World News
Crude Price Gains Viewed as Temporary Deviation, Not a Rebound
With attention focused mainly on the U.S. stock market and crude fundamental ignored as usual, it was relatively unsurprising that a price in stocks due to reports that U.S. president Donald Trump may delay imposing tariffs on Mexico would cause a price increase in oil on Thursday - at one point exceeding 2 percent.
Brent settled at $61.67 per barrel, gaining $1.04, while West Texas Intermediate settled at $52.59 per barrel, up 91 cents; both benchmarks rallied more than 2 percent in post-settlement trade.
The irony of the stock and crude increases is that Trump's comments on Thursday weren't all that upbeat: while it was rumoured he may delay action against Mexico, he also said he would likely decide on more China tariffs at the end of June, following his overnight threat to put tariffs on "at least" another $300 billion worth of Chinese goods.
As if to suggest Thursday's gains were a temporary reverse of a relentless downward trajectory, Andrew Lipow, president of Lipow Oil Associates, pointed out that "The ongoing friction between the U.S. and China, the U.S. and Mexico and the U.S. and others on the trade front is really having a negative impact on the sentiment for economic growth around the world, which would lead to a reduction in the rate of growth of oil demand."

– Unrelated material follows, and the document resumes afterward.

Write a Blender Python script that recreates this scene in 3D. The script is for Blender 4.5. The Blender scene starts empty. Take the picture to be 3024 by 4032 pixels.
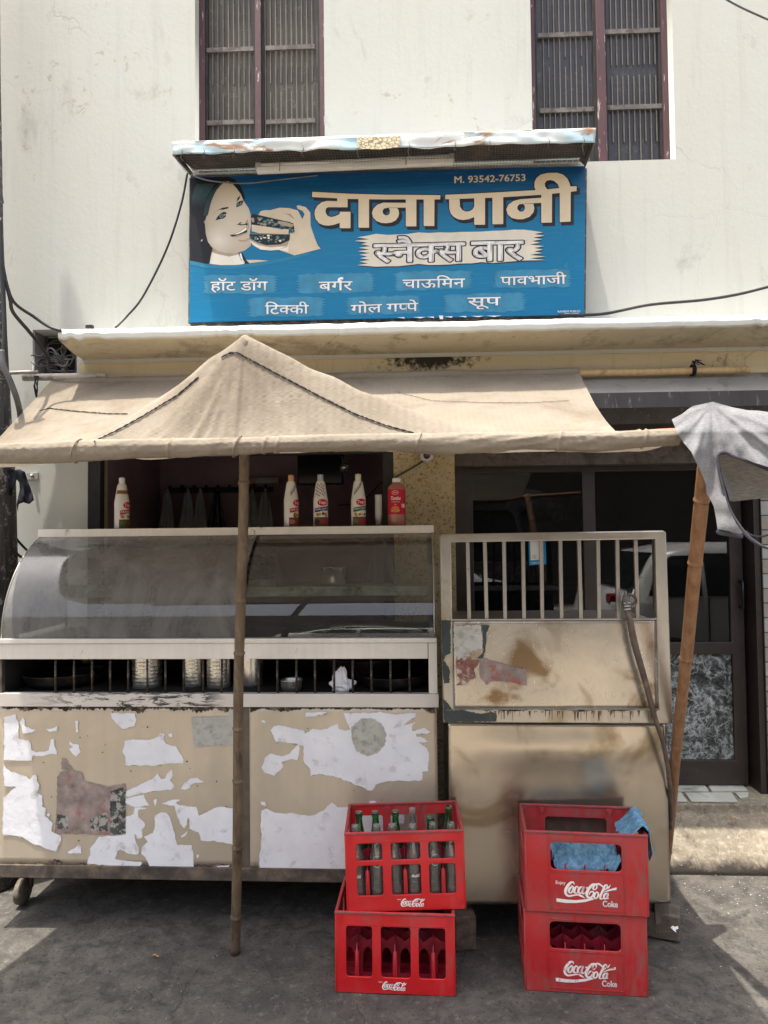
import bpy, math, random
import numpy as np
from mathutils import Vector, Matrix, noise as mnoise
from mathutils.geometry import tessellate_polygon, delaunay_2d_cdt
R = math.radians
rnd = random.Random(7)
S = bpy.context.scene
COL = S.collection

# ------------------------------------------------------------------ camera
CAMZ = 1.6
F = 2800.0
YAW, PITCH, ROLL = R(2.0), R(2.0), 0.0105
cp, sp = math.cos(PITCH), math.sin(PITCH)
fw = Vector((-math.sin(YAW) * cp, math.cos(YAW) * cp, sp))
r0 = Vector((math.cos(YAW), math.sin(YAW), 0))
u0 = r0.cross(fw)
RT = (r0 * math.cos(ROLL) - u0 * math.sin(ROLL)).normalized()
UP = (u0 * math.cos(ROLL) + r0 * math.sin(ROLL)).normalized()
CAM = Vector((0, 0, CAMZ))
cam = bpy.data.cameras.new('camera')
cam.sensor_fit = 'HORIZONTAL'
cam.sensor_width = 36
cam.lens = F / 3024 * 36
cam.clip_start = 0.05
cam.clip_end = 500
camo = bpy.data.objects.new('camera', cam)
M = Matrix((RT, UP, -fw)).transposed().to_4x4()
M.translation = CAM
camo.matrix_world = M
COL.objects.link(camo)
S.camera = camo

# ------------------------------------------------------------------ light
SUNDIR = Vector((0.17, 0.11, -1)).normalized()
W = bpy.data.worlds.new('World')
S.world = W
W.use_nodes = True
nt = W.node_tree
nt.nodes.clear()
sky = nt.nodes.new('ShaderNodeTexSky')
sky.sky_type = 'NISHITA'
sky.sun_disc = False
sky.sun_elevation = math.asin(-SUNDIR.z)
sky.sun_rotation = math.atan2(-SUNDIR.x, -SUNDIR.y)
sky.air_density = 1.0
sky.dust_density = 6.0
sky.ozone_density = 1.0
bg = nt.nodes.new('ShaderNodeBackground')
bg.inputs[1].default_value = 0.15
wo = nt.nodes.new('ShaderNodeOutputWorld')
hs_ = nt.nodes.new('ShaderNodeHueSaturation')
hs_.inputs['Saturation'].default_value = 0.55   # dusty, nearly white summer sky
nt.links.new(sky.outputs[0], hs_.inputs['Color'])
nt.links.new(hs_.outputs[0], bg.inputs[0])
nt.links.new(bg.outputs[0], wo.inputs[0])
sl = bpy.data.lights.new('sun', 'SUN')
sl.energy = 3.2
sl.angle = R(0.6)
sl.color = (1.0, 0.93, 0.82)
slo = bpy.data.objects.new('sun', sl)
slo.rotation_euler = SUNDIR.to_track_quat('-Z', 'Y').to_euler()
slo.location = (-1, 0, 8)
COL.objects.link(slo)
S.view_settings.view_transform = 'Standard'
S.view_settings.look = 'None'
S.view_settings.exposure = 1.36
S.view_settings.gamma = 1.0
S.view_settings.use_curve_mapping = False
S.cycles.max_bounces = 10
S.cycles.diffuse_bounces = 4
S.cycles.glossy_bounces = 4
S.cycles.transparent_max_bounces = 16
S.cycles.caustics_reflective = False
S.cycles.caustics_refractive = False

# ------------------------------------------------------------------ helpers: geometry of the place
def ray(px, py):
    return fw + RT * ((px - 1512) / F) + UP * ((2016 - py) / F)

def at(px, py, Y):
    d = ray(px, py)
    return CAM + d * (Y / d.y)

def onz(px, py, z):
    d = ray(px, py)
    return CAM + d * ((z - CAMZ) / d.z)

class Frame:
    """local frame of a thing: x to the right, y away, z up"""
    def __init__(s, loc, rz):
        s.m = Matrix.Translation(loc) @ Matrix.Rotation(rz, 4, 'Z')
        s.i = s.m.inverted()
    def at(s, px, py, y=0.0):
        o = s.i @ CAM
        d = s.i.to_3x3() @ ray(px, py)
        return o + d * ((y - o.y) / d.y)

class MB:
    def __init__(s):
        s.v = []; s.f = []; s.m = []; s.sm = []
    def add(s, vs, fs, mi=0, smooth=False):
        b = len(s.v)
        s.v += [tuple(v) for v in vs]
        for f in fs:
            s.f.append([b + i for i in f]); s.m.append(mi); s.sm.append(smooth)
        return s
    def box(s, x0, x1, y0, y1, z0, z1, mi=0):
        vs = [(x, y, z) for x in (x0, x1) for y in (y0, y1) for z in (z0, z1)]
        return s.add(vs, [(0, 1, 3, 2), (4, 6, 7, 5), (0, 4, 5, 1), (2, 3, 7, 6), (0, 2, 6, 4), (1, 5, 7, 3)], mi)
    def hexa(s, q, d, mi=0):
        """q: four corner points, d: extrusion vector"""
        q = [Vector(p) for p in q]; d = Vector(d)
        vs = q + [p + d for p in q]
        return s.add(vs, [(0, 1, 2, 3), (7, 6, 5, 4), (0, 4, 5, 1), (1, 5, 6, 2), (2, 6, 7, 3), (3, 7, 4, 0)], mi)
    def tube(s, pts, r, n=8, mi=0, cap=True, smooth=True):
        pts = [Vector(p) for p in pts]
        if not isinstance(r, (list, tuple)): r = [r] * len(pts)
        vs = []; fs = []
        nrm = None
        for i, p in enumerate(pts):
            a = pts[max(i - 1, 0)]; b = pts[min(i + 1, len(pts) - 1)]
            t = (b - a).normalized() if (b - a).length > 1e-9 else Vector((0, 0, 1))
            if nrm is None:
                nrm = t.orthogonal().normalized()
            else:
                nrm = (nrm - t * nrm.dot(t))
                nrm = nrm.normalized() if nrm.length > 1e-6 else t.orthogonal().normalized()
            bn = t.cross(nrm)
            for k in range(n):
                an = 2 * math.pi * k / n
                vs.append(p + (nrm * math.cos(an) + bn * math.sin(an)) * r[i])
        for i in range(len(pts) - 1):
            for k in range(n):
                k2 = (k + 1) % n
                fs.append((i * n + k, i * n + k2, (i + 1) * n + k2, (i + 1) * n + k))
        if cap:
            fs.append(tuple(range(n))[::-1]); fs.append(tuple((len(pts) - 1) * n + k for k in range(n)))
        return s.add(vs, fs, mi, smooth)
    def lathe(s, prof, c=(0, 0, 0), n=20, mi=0, axis='Z', smooth=True, closed=False):
        c = Vector(c); vs = []; fs = []
        for (r, h) in prof:
            for k in range(n):
                a = 2 * math.pi * k / n
                if axis == 'Z': o = Vector((r * math.cos(a), r * math.sin(a), h))
                elif axis == 'Y': o = Vector((r * math.cos(a), h, r * math.sin(a)))
                else: o = Vector((h, r * math.cos(a), r * math.sin(a)))
                vs.append(c + o)
        m = len(prof)
        for i in range(m if closed else m - 1):
            j = (i + 1) % m
            for k in range(n):
                k2 = (k + 1) % n
                fs.append((i * n + k, i * n + k2, j * n + k2, j * n + k))
        if not closed:
            if prof[0][0] > 1e-5: fs.append(tuple(range(n))[::-1])
            if prof[-1][0] > 1e-5: fs.append(tuple((m - 1) * n + k for k in range(n)))
        return s.add(vs, fs, mi, smooth)
    def grid(s, fn, nu, nv, mi=0, smooth=True):
        vs = [fn(i / nu, j / nv) for j in range(nv + 1) for i in range(nu + 1)]
        fs = [(j * (nu + 1) + i, j * (nu + 1) + i + 1, (j + 1) * (nu + 1) + i + 1, (j + 1) * (nu + 1) + i) for j in range(nv) for i in range(nu)]
        return s.add(vs, fs, mi, smooth)
    def poly(s, pts, mi=0):
        pts = [Vector(p) for p in pts]
        tris = tessellate_polygon([pts])
        return s.add(pts, [tuple(t) for t in tris], mi)
    def mesh(s, name):
        me = bpy.data.meshes.new(name)
        me.from_pydata(s.v, [], s.f)
        me.polygons.foreach_set('use_smooth', s.sm)
        me.polygons.foreach_set('material_index', s.m)
        me.update()
        return me
    def build(s, name, mats, parent=None, local=False, bevel=0, solid=0):
        return link(s.mesh(name), name, mats, parent, local, bevel, solid)

def link(me, name, mats, parent=None, local=False, bevel=0, solid=0):
    if not isinstance(mats, (list, tuple)): mats = [mats]
    if len(me.materials): me.materials.clear()
    for m in mats: me.materials.append(m)
    o = bpy.data.objects.new(name, me)
    COL.objects.link(o)
    if parent is not None:
        o.parent = parent
        if not local:
            o.matrix_parent_inverse = wm(parent).inverted()
    if solid:
        md = o.modifiers.new('solid', 'SOLIDIFY'); md.thickness = solid; md.offset = 0
    if bevel:
        md = o.modifiers.new('bevel', 'BEVEL'); md.width = bevel; md.segments = 2; md.limit_method = 'ANGLE'; md.angle_limit = R(40)
    return o

def wm(o):
    m = Matrix.LocRotScale(o.location, o.rotation_euler, o.scale)
    if o.parent: return wm(o.parent) @ o.matrix_parent_inverse @ m
    return m

def tag(o, label=None, cat=None, group=None, kind=None):
    if label: o['label'] = label
    if cat: o['category'] = cat
    if group: o['group'] = group
    if kind: o['kind'] = kind
    return o

def thing(name, label, cat, loc=(0, 0, 0), rot=(0, 0, 0), group=None):
    o = bpy.data.objects.new(name, None)
    o.empty_display_size = 0.1
    COL.objects.link(o)
    o.location = loc; o.rotation_euler = rot
    return tag(o, label, cat, group)

def copy_tree(o, parent=None):
    c = o.copy(); COL.objects.link(c)
    if parent: c.parent = parent
    for ch in [k for k in S.objects if k.parent == o]:
        copy_tree(ch, c)
    return c

def curve_plate(outer, holes, th, bevel=0.0, res=3):
    """plate in the XZ plane, thickness th along Y (centred), with holes"""
    c = bpy.data.curves.new('plate', 'CURVE'); c.dimensions = '2D'; c.fill_mode = 'BOTH'
    c.extrude = max(th / 2 - bevel, 1e-4); c.bevel_depth = bevel; c.bevel_resolution = 1 if bevel else 0
    for pts in [outer] + list(holes):
        sp_ = c.splines.new('POLY'); sp_.points.add(len(pts) - 1)
        for i, p in enumerate(pts): sp_.points[i].co = (p[0], p[1], 0, 1)
        sp_.use_cyclic_u = True
    o = bpy.data.objects.new('plate', c); COL.objects.link(o)
    dg = bpy.context.evaluated_depsgraph_get()
    me = bpy.data.meshes.new_from_object(o.evaluated_get(dg))
    bpy.data.objects.remove(o); bpy.data.curves.remove(c)
    me.transform(Matrix.Rotation(R(90), 4, 'X'))
    return me

def rect(x0, x1, z0, z1): return [(x0, z0), (x1, z0), (x1, z1), (x0, z1)]
def rrect(x0, x1, z0, z1, r, n=3):
    out = []
    for cx, cz, a0 in ((x1 - r, z0 + r, -90), (x1 - r, z1 - r, 0), (x0 + r, z1 - r, 90), (x0 + r, z0 + r, 180)):
        for k in range(n + 1):
            a = R(a0 + 90 * k / n)
            out.append((cx + r * math.cos(a), cz + r * math.sin(a)))
    return out

def catmull(pts, k=6):
    P = [np.array(p, float) for p in pts]
    P = [2 * P[0] - P[1]] + P + [2 * P[-1] - P[-2]]
    out = []
    for i in range(1, len(P) - 2):
        a, b, c, d = P[i - 1:i + 3]
        for j in range(k):
            t = j / k
            out.append(0.5 * ((2 * b) + (-a + c) * t + (2 * a - 5 * b + 4 * c - d) * t * t + (-a + 3 * b - 3 * c + d) * t ** 3))
    out.append(P[-2])
    return out

def nz(x, y=0.0, z=0.0): return mnoise.noise(Vector((x, y, z)))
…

Accordingly, Morgan Stanley lowered its forecast for growth in oil demand for 2019 from 1.2 million barrels per day (bpd) to 1 million bpd, and cut its Brent price forecast for the second half of 2019 to $65-$70 per barrel, from $75-$80.
However, the investment bank noted that "We now estimate 2019 to be a year in which supply and demand broadly balance."
Helima Croft, global head of commodity research for RBC Capital Markets, theorized that the current price doldrums may be reversed almost instantly "If we get some kind of signal coming out of the G20 that there is an off ramp on the trade war ,and if we start to get the inventory draws that we are expecting because of summer driving season; that is what potentially moves us higher, back into this sort of $60s for WTI."
Proving there is no limit to wild speculation when it comes to the crude market, Yahya Rahim Safavi, a top military aide to Iran's supreme leader Ayatollah Ali Khamenei, warned that with regards to the tensions brewing between the U.S. and the Islamic republic, "The first bullet fired in the Persian Gulf will push oil prices above $100.
"This would be unbearable to America, Europe, and the U.S. allies like Japan and South Korea."
Putting Iran into perspective was Stephen Brennock, oil analyst at PVM Oil Associates; he suggested that oil in the triple digits was "ambitious" and the oil market has "more or less shrugged off" the disappearance of a further 500,000 bpd of Iranian oil since Washington terminated its sanctions waivers in May.